*EXERCISE GOAL:*
Take the data below and write out exactly the lines from the one with "Write part 2" through the one with "return th.part('manway', mb, m)"; omit every other line.

··· DATA SECTION ···

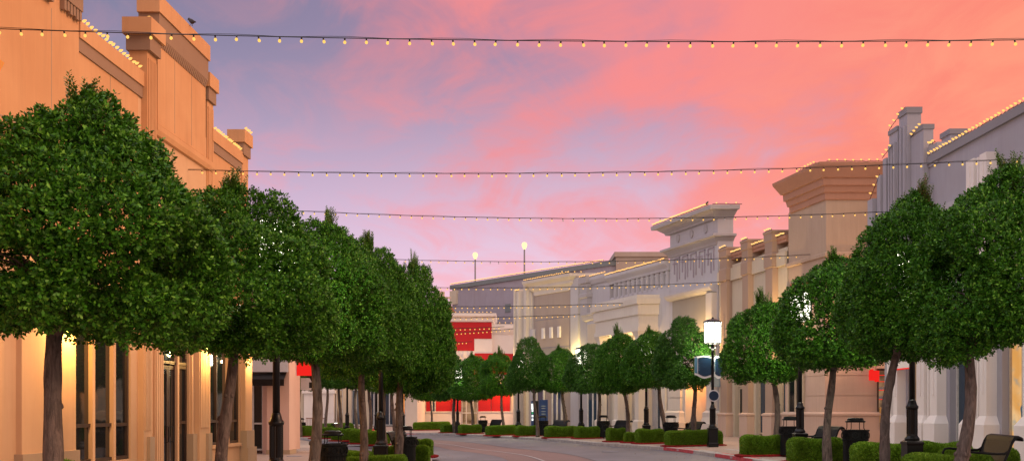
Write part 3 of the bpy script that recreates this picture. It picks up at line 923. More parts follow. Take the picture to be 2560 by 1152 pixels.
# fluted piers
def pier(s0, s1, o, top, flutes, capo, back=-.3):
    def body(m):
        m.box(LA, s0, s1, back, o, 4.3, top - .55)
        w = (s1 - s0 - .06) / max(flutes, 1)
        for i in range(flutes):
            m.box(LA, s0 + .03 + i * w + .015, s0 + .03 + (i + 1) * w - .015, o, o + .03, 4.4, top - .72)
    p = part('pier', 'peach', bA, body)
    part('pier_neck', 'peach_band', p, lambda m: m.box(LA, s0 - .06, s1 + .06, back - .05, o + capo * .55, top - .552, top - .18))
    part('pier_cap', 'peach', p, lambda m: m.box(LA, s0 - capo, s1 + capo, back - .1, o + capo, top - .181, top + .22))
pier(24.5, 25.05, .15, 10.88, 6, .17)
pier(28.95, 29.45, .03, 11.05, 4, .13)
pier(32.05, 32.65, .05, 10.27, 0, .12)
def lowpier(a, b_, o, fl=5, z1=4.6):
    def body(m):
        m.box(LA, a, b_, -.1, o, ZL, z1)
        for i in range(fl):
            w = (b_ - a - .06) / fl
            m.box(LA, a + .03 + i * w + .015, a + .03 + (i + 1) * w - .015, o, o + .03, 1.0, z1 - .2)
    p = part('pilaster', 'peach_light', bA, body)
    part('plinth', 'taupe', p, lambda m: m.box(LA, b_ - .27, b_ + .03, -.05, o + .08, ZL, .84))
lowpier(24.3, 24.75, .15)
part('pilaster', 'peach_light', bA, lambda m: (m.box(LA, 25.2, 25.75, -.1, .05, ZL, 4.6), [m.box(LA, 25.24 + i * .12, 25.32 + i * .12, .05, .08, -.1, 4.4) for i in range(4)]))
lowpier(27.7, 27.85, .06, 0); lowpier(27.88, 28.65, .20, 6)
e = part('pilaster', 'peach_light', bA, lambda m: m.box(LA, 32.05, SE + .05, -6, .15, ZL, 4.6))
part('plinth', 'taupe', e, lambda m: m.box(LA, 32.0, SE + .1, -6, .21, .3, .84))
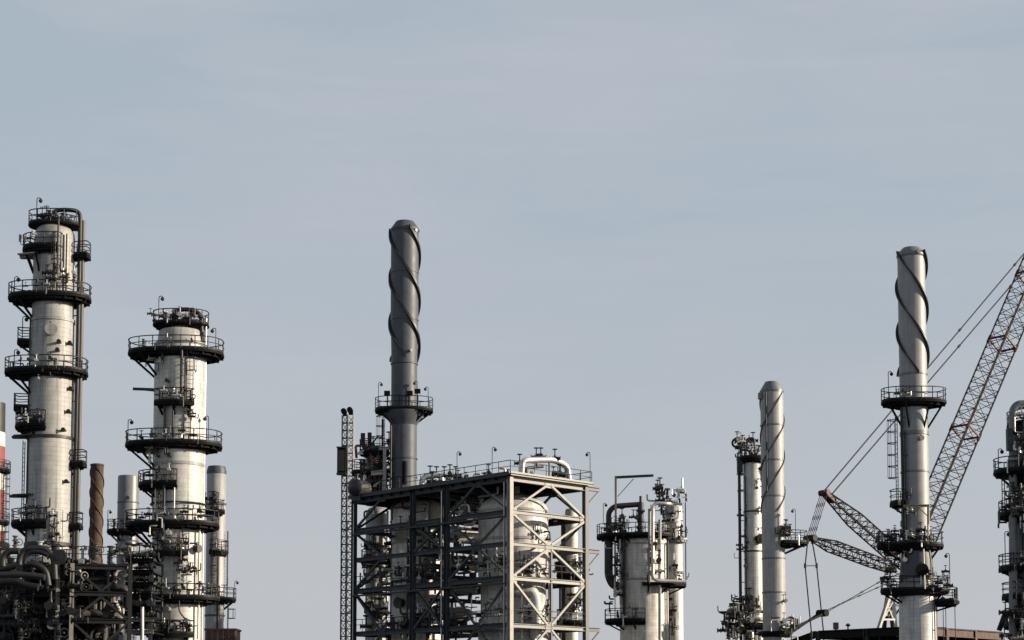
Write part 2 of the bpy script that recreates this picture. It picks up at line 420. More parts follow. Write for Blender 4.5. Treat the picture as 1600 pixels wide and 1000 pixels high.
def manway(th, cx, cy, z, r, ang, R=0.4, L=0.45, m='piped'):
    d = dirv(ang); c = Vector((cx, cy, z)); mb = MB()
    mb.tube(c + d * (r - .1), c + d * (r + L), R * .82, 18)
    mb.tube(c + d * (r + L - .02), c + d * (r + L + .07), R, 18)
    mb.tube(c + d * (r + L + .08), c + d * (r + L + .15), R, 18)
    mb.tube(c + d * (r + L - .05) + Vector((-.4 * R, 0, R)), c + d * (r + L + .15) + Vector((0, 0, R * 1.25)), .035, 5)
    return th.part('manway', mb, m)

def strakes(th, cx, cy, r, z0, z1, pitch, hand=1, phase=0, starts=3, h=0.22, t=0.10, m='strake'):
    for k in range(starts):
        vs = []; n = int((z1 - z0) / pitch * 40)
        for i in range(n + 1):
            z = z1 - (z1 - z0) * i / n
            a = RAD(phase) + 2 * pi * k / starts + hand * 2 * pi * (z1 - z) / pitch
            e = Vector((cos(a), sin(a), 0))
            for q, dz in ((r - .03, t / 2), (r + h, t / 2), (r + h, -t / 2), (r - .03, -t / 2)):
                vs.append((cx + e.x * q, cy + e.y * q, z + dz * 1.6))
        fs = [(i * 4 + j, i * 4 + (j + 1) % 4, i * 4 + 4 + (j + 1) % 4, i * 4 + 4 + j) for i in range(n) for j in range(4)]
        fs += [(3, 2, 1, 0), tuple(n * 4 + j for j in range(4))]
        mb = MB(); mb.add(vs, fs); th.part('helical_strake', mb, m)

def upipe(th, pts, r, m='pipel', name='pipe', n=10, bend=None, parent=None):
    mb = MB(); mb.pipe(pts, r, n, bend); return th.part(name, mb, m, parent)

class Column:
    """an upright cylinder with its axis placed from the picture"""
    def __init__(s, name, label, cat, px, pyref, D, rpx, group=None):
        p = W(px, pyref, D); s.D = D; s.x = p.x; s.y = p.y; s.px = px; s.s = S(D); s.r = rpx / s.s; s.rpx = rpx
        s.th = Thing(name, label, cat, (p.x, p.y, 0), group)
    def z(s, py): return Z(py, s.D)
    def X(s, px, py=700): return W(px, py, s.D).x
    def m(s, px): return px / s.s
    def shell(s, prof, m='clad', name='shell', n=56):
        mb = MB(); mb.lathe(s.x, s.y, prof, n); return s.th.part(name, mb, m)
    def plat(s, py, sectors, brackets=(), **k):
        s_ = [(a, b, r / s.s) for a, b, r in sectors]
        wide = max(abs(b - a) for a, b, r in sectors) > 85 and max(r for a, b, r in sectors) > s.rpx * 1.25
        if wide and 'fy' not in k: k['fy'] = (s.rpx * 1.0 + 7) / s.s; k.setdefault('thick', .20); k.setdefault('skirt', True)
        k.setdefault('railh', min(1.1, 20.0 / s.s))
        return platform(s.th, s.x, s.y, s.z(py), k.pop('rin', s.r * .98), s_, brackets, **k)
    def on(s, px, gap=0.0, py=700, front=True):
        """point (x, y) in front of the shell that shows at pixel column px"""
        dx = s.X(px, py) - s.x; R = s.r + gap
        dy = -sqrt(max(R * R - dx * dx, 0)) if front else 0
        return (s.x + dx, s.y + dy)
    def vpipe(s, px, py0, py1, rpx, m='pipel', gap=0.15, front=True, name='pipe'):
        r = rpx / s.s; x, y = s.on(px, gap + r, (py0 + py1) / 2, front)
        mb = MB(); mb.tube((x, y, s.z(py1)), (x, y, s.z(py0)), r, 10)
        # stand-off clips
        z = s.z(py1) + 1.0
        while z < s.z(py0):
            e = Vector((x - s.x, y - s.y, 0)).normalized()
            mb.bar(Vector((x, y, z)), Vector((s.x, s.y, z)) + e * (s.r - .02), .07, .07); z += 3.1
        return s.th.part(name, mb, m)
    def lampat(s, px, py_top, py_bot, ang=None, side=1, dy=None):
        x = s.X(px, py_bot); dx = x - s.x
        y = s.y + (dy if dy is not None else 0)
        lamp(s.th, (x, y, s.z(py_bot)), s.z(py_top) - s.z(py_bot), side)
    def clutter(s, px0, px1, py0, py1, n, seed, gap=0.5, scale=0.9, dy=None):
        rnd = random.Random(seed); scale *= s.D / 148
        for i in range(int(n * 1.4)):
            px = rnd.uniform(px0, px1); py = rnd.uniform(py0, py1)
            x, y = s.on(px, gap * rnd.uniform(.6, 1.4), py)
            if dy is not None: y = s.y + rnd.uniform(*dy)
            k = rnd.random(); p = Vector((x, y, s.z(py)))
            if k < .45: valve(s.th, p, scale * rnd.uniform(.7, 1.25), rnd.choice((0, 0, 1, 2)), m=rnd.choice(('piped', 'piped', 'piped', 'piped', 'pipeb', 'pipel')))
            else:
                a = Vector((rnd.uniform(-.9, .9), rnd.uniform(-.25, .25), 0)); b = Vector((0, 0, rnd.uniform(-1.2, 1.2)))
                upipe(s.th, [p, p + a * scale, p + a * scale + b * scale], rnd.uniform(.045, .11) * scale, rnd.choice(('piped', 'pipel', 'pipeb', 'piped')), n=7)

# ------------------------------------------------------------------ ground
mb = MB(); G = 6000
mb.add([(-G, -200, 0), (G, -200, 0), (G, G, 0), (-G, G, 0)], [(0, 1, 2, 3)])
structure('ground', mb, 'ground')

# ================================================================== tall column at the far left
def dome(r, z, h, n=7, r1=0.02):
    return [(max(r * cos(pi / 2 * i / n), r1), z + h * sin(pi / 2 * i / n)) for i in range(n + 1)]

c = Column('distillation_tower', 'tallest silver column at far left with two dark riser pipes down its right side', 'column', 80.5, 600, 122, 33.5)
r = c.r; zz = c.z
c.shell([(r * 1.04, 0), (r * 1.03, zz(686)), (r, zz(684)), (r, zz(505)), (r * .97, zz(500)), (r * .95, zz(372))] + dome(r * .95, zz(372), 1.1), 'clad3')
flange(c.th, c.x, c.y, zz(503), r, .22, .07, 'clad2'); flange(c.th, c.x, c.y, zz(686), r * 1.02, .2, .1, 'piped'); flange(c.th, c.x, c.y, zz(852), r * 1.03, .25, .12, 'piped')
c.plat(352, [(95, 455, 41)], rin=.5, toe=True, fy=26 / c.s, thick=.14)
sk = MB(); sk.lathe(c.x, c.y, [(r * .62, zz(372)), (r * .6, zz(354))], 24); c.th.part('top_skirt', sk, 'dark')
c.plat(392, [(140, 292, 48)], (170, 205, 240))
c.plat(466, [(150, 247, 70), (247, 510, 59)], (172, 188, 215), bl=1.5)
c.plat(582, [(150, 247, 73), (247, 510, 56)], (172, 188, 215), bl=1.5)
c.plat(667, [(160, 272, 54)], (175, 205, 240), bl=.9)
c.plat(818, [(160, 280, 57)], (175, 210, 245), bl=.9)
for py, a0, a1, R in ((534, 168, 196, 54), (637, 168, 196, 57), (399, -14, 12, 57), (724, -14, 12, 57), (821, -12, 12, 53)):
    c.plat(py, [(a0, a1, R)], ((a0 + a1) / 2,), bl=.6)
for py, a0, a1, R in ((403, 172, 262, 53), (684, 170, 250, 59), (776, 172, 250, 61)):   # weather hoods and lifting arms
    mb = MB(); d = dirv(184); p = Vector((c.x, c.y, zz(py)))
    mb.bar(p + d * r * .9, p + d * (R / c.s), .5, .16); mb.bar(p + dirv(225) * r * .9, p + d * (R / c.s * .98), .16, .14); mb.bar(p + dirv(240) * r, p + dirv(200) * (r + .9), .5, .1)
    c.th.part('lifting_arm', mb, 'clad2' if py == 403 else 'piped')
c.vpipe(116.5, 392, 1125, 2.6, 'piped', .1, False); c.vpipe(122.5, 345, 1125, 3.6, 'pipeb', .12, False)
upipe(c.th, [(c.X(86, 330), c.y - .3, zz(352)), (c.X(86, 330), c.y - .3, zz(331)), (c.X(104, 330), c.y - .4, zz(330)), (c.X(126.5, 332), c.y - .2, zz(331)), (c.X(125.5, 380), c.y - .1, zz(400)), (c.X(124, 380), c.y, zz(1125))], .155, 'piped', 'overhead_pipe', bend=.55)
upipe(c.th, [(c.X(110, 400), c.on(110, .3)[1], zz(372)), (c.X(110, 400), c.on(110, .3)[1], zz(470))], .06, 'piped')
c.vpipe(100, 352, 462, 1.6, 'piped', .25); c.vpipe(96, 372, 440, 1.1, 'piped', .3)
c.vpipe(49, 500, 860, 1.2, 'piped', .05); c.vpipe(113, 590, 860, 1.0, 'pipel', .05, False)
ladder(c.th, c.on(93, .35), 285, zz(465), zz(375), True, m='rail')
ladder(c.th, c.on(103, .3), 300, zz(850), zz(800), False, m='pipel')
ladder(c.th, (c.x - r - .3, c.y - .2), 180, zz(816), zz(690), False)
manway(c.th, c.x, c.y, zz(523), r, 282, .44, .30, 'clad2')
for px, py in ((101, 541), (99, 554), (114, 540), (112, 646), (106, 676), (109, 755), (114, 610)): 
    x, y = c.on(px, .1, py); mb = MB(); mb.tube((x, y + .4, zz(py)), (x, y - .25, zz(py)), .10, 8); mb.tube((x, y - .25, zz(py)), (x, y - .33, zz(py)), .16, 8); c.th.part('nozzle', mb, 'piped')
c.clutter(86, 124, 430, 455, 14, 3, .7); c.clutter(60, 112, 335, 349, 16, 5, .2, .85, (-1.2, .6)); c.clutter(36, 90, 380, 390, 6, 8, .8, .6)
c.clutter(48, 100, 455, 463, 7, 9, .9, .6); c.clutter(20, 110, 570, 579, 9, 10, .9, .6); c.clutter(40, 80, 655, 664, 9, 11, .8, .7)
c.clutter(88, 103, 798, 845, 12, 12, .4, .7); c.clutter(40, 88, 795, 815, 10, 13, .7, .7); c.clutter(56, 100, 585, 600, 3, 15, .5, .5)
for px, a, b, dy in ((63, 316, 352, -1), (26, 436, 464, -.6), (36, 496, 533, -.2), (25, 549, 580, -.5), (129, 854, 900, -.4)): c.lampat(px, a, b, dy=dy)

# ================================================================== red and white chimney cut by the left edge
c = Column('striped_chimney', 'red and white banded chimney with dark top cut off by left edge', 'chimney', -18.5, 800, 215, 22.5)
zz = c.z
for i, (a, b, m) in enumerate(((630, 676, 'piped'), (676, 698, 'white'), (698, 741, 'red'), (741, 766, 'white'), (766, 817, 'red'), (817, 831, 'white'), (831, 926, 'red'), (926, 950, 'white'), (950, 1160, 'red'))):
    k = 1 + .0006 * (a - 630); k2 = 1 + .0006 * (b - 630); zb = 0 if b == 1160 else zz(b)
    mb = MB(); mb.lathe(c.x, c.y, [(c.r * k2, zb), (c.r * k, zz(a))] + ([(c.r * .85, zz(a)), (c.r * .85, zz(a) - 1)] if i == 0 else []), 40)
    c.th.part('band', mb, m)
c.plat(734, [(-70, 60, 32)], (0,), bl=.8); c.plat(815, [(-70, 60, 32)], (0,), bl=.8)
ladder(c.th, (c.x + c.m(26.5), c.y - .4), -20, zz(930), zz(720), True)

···

*WRITTEN RESPONSE:*
Write part 2 of the bpy script that recreates this picture. It picks up at line 420. More parts follow. Write for Blender 4.5. Treat the picture as 1600 pixels wide and 1000 pixels high.
def manway(th, cx, cy, z, r, ang, R=0.4, L=0.45, m='piped'):
    d = dirv(ang); c = Vector((cx, cy, z)); mb = MB()
    mb.tube(c + d * (r - .1), c + d * (r + L), R * .82, 18)
    mb.tube(c + d * (r + L - .02), c + d * (r + L + .07), R, 18)
    mb.tube(c + d * (r + L + .08), c + d * (r + L + .15), R, 18)
    mb.tube(c + d * (r + L - .05) + Vector((-.4 * R, 0, R)), c + d * (r + L + .15) + Vector((0, 0, R * 1.25)), .035, 5)
    return th.part('manway', mb, m)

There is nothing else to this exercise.